#### WHAT THIS TASK INVOLVES
Give the number of lines that hold the string "scene". Nothing else is needed.
◆ ◆ ◆ ◆ ◆
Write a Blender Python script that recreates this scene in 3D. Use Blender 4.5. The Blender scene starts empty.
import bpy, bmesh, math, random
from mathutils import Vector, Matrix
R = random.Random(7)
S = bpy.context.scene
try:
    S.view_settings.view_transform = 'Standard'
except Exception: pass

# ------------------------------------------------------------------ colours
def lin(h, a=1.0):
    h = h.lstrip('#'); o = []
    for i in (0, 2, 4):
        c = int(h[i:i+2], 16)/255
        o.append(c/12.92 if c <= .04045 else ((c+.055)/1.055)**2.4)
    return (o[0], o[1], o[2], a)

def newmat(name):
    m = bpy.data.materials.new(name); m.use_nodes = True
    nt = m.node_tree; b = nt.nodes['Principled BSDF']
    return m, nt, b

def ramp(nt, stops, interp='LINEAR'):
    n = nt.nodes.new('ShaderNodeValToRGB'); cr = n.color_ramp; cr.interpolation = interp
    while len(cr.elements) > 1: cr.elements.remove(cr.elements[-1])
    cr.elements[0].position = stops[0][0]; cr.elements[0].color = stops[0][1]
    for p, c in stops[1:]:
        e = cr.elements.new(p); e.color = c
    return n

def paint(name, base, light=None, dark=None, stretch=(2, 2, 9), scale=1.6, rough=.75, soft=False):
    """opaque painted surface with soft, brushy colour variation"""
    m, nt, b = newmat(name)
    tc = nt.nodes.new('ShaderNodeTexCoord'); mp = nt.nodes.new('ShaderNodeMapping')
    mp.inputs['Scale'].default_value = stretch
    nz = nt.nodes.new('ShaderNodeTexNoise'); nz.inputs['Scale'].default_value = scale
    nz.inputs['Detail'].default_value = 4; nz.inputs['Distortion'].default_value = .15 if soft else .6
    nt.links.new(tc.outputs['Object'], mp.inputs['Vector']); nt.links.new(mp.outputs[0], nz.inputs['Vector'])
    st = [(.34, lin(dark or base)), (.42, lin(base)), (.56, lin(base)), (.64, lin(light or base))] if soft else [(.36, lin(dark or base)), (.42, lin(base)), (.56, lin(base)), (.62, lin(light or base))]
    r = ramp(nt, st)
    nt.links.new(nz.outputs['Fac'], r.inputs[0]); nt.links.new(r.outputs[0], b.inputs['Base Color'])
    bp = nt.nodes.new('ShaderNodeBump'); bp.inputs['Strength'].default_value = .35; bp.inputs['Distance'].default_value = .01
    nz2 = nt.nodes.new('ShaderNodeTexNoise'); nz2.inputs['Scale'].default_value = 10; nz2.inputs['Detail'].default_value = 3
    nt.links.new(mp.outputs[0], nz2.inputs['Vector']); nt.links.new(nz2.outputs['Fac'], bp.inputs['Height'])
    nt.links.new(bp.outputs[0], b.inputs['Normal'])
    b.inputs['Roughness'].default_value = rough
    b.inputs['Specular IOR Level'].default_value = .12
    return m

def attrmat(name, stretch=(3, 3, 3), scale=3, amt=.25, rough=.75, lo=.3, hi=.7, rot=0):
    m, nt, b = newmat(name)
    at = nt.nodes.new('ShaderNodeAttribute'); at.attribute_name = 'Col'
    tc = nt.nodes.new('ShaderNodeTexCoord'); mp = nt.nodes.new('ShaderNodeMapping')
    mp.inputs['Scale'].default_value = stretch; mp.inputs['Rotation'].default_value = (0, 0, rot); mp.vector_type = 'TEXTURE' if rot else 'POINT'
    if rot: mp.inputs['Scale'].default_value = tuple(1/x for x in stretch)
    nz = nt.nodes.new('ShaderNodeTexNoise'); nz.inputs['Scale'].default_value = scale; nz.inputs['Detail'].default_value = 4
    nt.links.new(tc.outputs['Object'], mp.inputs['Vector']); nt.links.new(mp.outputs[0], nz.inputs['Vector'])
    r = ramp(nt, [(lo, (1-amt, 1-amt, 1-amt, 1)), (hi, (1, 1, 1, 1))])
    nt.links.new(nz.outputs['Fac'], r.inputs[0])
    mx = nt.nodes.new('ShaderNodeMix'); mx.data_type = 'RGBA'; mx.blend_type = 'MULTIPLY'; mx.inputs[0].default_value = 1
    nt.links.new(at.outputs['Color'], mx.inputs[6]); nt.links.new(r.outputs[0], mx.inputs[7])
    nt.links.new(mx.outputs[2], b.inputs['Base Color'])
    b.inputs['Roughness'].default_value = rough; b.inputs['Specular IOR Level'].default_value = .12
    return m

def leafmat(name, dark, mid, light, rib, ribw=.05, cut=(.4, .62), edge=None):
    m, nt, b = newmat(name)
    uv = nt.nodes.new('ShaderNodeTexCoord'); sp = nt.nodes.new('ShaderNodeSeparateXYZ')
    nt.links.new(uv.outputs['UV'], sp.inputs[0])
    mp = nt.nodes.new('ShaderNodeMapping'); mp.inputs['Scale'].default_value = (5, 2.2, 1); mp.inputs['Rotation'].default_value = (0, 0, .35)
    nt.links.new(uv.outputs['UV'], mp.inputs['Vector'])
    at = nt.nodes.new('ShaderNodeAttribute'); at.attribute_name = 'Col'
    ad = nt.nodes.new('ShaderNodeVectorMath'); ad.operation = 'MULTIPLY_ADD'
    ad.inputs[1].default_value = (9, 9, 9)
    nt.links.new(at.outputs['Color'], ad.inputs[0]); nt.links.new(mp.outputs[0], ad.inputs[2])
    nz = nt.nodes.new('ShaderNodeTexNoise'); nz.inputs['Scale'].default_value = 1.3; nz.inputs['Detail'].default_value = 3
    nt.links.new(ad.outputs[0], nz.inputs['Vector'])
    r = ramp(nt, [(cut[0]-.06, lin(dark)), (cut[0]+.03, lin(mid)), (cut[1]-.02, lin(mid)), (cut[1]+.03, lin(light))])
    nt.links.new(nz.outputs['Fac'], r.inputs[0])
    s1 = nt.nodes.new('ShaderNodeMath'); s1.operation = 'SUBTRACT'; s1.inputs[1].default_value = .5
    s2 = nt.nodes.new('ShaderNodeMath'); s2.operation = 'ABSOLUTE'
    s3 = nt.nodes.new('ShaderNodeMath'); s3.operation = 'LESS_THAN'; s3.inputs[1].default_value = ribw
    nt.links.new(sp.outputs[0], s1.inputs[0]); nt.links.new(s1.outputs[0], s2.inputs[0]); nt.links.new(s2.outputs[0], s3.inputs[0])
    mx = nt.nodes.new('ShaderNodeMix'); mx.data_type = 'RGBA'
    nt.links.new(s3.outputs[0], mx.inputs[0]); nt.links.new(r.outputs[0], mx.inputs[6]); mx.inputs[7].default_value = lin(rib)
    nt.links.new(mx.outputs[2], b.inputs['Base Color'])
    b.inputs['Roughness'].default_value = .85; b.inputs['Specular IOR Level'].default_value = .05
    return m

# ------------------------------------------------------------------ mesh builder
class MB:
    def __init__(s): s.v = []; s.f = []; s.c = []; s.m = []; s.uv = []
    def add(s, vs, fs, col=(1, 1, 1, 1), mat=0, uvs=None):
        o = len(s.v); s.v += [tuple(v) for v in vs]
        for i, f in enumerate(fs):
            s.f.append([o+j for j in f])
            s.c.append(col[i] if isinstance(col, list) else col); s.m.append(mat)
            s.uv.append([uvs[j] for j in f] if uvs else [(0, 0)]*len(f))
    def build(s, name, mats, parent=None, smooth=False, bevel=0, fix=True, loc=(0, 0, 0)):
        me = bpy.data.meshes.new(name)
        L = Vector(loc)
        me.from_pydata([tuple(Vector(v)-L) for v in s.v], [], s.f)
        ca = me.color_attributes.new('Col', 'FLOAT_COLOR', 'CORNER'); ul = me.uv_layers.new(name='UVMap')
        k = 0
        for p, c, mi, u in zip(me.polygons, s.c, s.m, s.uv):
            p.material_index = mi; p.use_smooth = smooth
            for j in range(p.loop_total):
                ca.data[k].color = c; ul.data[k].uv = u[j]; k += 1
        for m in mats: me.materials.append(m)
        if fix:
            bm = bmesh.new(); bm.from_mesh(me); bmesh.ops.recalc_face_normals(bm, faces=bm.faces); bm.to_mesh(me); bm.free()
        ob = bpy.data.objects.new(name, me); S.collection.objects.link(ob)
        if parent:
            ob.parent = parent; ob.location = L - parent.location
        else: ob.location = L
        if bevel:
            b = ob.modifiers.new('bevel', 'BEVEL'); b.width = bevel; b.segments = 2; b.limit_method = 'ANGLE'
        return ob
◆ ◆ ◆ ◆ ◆
#### ANSWER FOR THIS EXERCISE
2